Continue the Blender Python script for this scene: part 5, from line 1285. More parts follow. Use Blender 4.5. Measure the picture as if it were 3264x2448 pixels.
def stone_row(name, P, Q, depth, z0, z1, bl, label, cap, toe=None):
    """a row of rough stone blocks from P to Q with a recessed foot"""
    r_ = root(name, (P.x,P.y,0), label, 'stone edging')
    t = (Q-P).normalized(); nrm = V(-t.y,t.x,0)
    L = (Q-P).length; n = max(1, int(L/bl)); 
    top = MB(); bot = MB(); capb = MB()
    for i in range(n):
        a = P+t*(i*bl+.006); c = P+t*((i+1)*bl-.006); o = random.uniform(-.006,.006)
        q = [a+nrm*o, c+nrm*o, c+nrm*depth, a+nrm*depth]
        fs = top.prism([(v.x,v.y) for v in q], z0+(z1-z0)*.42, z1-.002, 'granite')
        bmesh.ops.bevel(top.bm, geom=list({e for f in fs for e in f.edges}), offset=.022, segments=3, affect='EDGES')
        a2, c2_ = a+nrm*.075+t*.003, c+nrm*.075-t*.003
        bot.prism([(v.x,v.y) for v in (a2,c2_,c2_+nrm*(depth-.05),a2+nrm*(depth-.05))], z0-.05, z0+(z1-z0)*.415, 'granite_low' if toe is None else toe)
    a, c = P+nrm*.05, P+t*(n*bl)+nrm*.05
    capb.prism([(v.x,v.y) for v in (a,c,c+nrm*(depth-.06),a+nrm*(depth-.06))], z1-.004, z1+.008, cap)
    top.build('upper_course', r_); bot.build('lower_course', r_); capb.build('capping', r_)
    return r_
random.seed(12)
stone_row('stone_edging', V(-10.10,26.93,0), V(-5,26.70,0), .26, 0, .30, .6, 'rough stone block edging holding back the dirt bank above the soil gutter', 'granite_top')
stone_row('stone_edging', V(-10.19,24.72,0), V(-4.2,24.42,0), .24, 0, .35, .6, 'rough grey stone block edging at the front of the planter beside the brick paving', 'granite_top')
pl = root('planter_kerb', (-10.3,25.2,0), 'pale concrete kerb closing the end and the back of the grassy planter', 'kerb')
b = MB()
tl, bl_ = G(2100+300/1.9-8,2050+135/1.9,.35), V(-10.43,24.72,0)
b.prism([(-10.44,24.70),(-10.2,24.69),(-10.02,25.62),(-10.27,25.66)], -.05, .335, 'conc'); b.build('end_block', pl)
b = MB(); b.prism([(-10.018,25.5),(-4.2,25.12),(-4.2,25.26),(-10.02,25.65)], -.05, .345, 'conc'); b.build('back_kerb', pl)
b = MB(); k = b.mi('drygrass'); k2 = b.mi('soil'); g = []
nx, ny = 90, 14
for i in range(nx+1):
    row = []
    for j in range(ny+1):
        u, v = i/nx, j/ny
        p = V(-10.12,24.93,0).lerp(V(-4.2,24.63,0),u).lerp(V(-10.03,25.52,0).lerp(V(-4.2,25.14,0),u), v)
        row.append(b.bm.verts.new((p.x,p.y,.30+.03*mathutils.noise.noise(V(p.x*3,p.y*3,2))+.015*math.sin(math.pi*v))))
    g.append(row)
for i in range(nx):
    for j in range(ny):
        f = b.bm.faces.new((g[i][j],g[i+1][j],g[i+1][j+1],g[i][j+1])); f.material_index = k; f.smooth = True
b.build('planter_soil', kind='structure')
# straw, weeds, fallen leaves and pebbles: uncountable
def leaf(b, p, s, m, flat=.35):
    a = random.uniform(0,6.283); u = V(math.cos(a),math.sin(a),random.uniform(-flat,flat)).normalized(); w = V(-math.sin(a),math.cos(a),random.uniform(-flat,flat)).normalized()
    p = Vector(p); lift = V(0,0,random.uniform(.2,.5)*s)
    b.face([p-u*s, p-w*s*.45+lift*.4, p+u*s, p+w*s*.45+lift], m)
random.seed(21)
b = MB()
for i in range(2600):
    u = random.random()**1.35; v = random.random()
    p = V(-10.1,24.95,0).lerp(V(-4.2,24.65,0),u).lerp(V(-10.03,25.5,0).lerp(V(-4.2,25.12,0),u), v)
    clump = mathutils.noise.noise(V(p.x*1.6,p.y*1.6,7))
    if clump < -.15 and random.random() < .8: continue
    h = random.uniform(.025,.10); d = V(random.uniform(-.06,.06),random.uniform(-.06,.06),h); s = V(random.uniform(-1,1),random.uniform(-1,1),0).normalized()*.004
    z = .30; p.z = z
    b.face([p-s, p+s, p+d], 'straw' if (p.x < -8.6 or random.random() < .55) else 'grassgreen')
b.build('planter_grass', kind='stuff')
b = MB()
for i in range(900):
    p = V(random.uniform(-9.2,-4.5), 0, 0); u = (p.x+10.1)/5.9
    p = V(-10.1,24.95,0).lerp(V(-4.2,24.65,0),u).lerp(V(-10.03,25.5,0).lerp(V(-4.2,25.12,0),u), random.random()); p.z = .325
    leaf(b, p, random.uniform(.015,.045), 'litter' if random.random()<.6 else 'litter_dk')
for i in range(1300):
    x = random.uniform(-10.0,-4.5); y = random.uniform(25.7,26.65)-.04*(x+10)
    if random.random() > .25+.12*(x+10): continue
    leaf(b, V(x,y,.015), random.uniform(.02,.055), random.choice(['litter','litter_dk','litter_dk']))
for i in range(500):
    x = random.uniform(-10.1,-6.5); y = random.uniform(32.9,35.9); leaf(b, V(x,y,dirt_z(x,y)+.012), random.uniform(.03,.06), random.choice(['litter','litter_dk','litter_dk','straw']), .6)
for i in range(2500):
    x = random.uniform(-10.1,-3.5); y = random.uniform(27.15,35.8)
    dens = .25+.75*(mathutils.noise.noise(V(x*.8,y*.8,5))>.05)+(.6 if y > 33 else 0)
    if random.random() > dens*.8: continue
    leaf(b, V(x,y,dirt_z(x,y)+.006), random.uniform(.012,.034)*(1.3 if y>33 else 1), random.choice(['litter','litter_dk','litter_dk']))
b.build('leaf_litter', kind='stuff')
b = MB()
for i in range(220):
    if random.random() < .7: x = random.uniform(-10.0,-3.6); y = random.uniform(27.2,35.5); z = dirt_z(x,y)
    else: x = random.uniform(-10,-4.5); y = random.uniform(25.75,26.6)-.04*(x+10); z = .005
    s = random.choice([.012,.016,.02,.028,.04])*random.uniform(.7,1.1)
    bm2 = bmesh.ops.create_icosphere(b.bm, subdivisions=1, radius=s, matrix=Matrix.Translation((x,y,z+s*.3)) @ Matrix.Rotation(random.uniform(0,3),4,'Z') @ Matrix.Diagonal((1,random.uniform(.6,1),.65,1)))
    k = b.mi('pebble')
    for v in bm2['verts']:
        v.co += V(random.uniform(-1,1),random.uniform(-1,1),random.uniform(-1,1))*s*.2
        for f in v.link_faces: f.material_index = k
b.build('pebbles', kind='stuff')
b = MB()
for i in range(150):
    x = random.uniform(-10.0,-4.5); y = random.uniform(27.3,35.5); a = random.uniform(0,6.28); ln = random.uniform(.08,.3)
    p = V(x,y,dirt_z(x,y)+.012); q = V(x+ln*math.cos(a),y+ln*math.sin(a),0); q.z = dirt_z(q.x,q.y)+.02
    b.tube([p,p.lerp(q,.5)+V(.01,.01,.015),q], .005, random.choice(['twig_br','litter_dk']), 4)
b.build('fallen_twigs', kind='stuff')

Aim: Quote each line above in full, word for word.

The answer:
Continue the Blender Python script for this scene: part 5, from line 1285. More parts follow. Use Blender 4.5. Measure the picture as if it were 3264x2448 pixels.
def stone_row(name, P, Q, depth, z0, z1, bl, label, cap, toe=None):
    """a row of rough stone blocks from P to Q with a recessed foot"""
    r_ = root(name, (P.x,P.y,0), label, 'stone edging')
    t = (Q-P).normalized(); nrm = V(-t.y,t.x,0)
    L = (Q-P).length; n = max(1, int(L/bl)); 
    top = MB(); bot = MB(); capb = MB()
    for i in range(n):
        a = P+t*(i*bl+.006); c = P+t*((i+1)*bl-.006); o = random.uniform(-.006,.006)
        q = [a+nrm*o, c+nrm*o, c+nrm*depth, a+nrm*depth]
        fs = top.prism([(v.x,v.y) for v in q], z0+(z1-z0)*.42, z1-.002, 'granite')
        bmesh.ops.bevel(top.bm, geom=list({e for f in fs for e in f.edges}), offset=.022, segments=3, affect='EDGES')
        a2, c2_ = a+nrm*.075+t*.003, c+nrm*.075-t*.003
        bot.prism([(v.x,v.y) for v in (a2,c2_,c2_+nrm*(depth-.05),a2+nrm*(depth-.05))], z0-.05, z0+(z1-z0)*.415, 'granite_low' if toe is None else toe)
    a, c = P+nrm*.05, P+t*(n*bl)+nrm*.05
    capb.prism([(v.x,v.y) for v in (a,c,c+nrm*(depth-.06),a+nrm*(depth-.06))], z1-.004, z1+.008, cap)
    top.build('upper_course', r_); bot.build('lower_course', r_); capb.build('capping', r_)
    return r_
random.seed(12)
stone_row('stone_edging', V(-10.10,26.93,0), V(-5,26.70,0), .26, 0, .30, .6, 'rough stone block edging holding back the dirt bank above the soil gutter', 'granite_top')
stone_row('stone_edging', V(-10.19,24.72,0), V(-4.2,24.42,0), .24, 0, .35, .6, 'rough grey stone block edging at the front of the planter beside the brick paving', 'granite_top')
pl = root('planter_kerb', (-10.3,25.2,0), 'pale concrete kerb closing the end and the back of the grassy planter', 'kerb')
b = MB()
tl, bl_ = G(2100+300/1.9-8,2050+135/1.9,.35), V(-10.43,24.72,0)
b.prism([(-10.44,24.70),(-10.2,24.69),(-10.02,25.62),(-10.27,25.66)], -.05, .335, 'conc'); b.build('end_block', pl)
b = MB(); b.prism([(-10.018,25.5),(-4.2,25.12),(-4.2,25.26),(-10.02,25.65)], -.05, .345, 'conc'); b.build('back_kerb', pl)
b = MB(); k = b.mi('drygrass'); k2 = b.mi('soil'); g = []
nx, ny = 90, 14
for i in range(nx+1):
    row = []
    for j in range(ny+1):
        u, v = i/nx, j/ny
        p = V(-10.12,24.93,0).lerp(V(-4.2,24.63,0),u).lerp(V(-10.03,25.52,0).lerp(V(-4.2,25.14,0),u), v)
        row.append(b.bm.verts.new((p.x,p.y,.30+.03*mathutils.noise.noise(V(p.x*3,p.y*3,2))+.015*math.sin(math.pi*v))))
    g.append(row)
for i in range(nx):
    for j in range(ny):
        f = b.bm.faces.new((g[i][j],g[i+1][j],g[i+1][j+1],g[i][j+1])); f.material_index = k; f.smooth = True
b.build('planter_soil', kind='structure')
# straw, weeds, fallen leaves and pebbles: uncountable
def leaf(b, p, s, m, flat=.35):
    a = random.uniform(0,6.283); u = V(math.cos(a),math.sin(a),random.uniform(-flat,flat)).normalized(); w = V(-math.sin(a),math.cos(a),random.uniform(-flat,flat)).normalized()
    p = Vector(p); lift = V(0,0,random.uniform(.2,.5)*s)
    b.face([p-u*s, p-w*s*.45+lift*.4, p+u*s, p+w*s*.45+lift], m)
random.seed(21)
b = MB()
for i in range(2600):
    u = random.random()**1.35; v = random.random()
    p = V(-10.1,24.95,0).lerp(V(-4.2,24.65,0),u).lerp(V(-10.03,25.5,0).lerp(V(-4.2,25.12,0),u), v)
    clump = mathutils.noise.noise(V(p.x*1.6,p.y*1.6,7))
    if clump < -.15 and random.random() < .8: continue
    h = random.uniform(.025,.10); d = V(random.uniform(-.06,.06),random.uniform(-.06,.06),h); s = V(random.uniform(-1,1),random.uniform(-1,1),0).normalized()*.004
    z = .30; p.z = z
    b.face([p-s, p+s, p+d], 'straw' if (p.x < -8.6 or random.random() < .55) else 'grassgreen')
b.build('planter_grass', kind='stuff')
b = MB()
for i in range(900):
    p = V(random.uniform(-9.2,-4.5), 0, 0); u = (p.x+10.1)/5.9
    p = V(-10.1,24.95,0).lerp(V(-4.2,24.65,0),u).lerp(V(-10.03,25.5,0).lerp(V(-4.2,25.12,0),u), random.random()); p.z = .325
    leaf(b, p, random.uniform(.015,.045), 'litter' if random.random()<.6 else 'litter_dk')
for i in range(1300):
    x = random.uniform(-10.0,-4.5); y = random.uniform(25.7,26.65)-.04*(x+10)
    if random.random() > .25+.12*(x+10): continue
    leaf(b, V(x,y,.015), random.uniform(.02,.055), random.choice(['litter','litter_dk','litter_dk']))
for i in range(500):
    x = random.uniform(-10.1,-6.5); y = random.uniform(32.9,35.9); leaf(b, V(x,y,dirt_z(x,y)+.012), random.uniform(.03,.06), random.choice(['litter','litter_dk','litter_dk','straw']), .6)
for i in range(2500):
    x = random.uniform(-10.1,-3.5); y = random.uniform(27.15,35.8)
    dens = .25+.75*(mathutils.noise.noise(V(x*.8,y*.8,5))>.05)+(.6 if y > 33 else 0)
    if random.random() > dens*.8: continue
    leaf(b, V(x,y,dirt_z(x,y)+.006), random.uniform(.012,.034)*(1.3 if y>33 else 1), random.choice(['litter','litter_dk','litter_dk']))
b.build('leaf_litter', kind='stuff')
b = MB()
for i in range(220):
    if random.random() < .7: x = random.uniform(-10.0,-3.6); y = random.uniform(27.2,35.5); z = dirt_z(x,y)
    else: x = random.uniform(-10,-4.5); y = random.uniform(25.75,26.6)-.04*(x+10); z = .005
    s = random.choice([.012,.016,.02,.028,.04])*random.uniform(.7,1.1)
    bm2 = bmesh.ops.create_icosphere(b.bm, subdivisions=1, radius=s, matrix=Matrix.Translation((x,y,z+s*.3)) @ Matrix.Rotation(random.uniform(0,3),4,'Z') @ Matrix.Diagonal((1,random.uniform(.6,1),.65,1)))
    k = b.mi('pebble')
    for v in bm2['verts']:
        v.co += V(random.uniform(-1,1),random.uniform(-1,1),random.uniform(-1,1))*s*.2
        for f in v.link_faces: f.material_index = k
b.build('pebbles', kind='stuff')
b = MB()
for i in range(150):
    x = random.uniform(-10.0,-4.5); y = random.uniform(27.3,35.5); a = random.uniform(0,6.28); ln = random.uniform(.08,.3)
    p = V(x,y,dirt_z(x,y)+.012); q = V(x+ln*math.cos(a),y+ln*math.sin(a),0); q.z = dirt_z(q.x,q.y)+.02
    b.tube([p,p.lerp(q,.5)+V(.01,.01,.015),q], .005, random.choice(['twig_br','litter_dk']), 4)
b.build('fallen_twigs', kind='stuff')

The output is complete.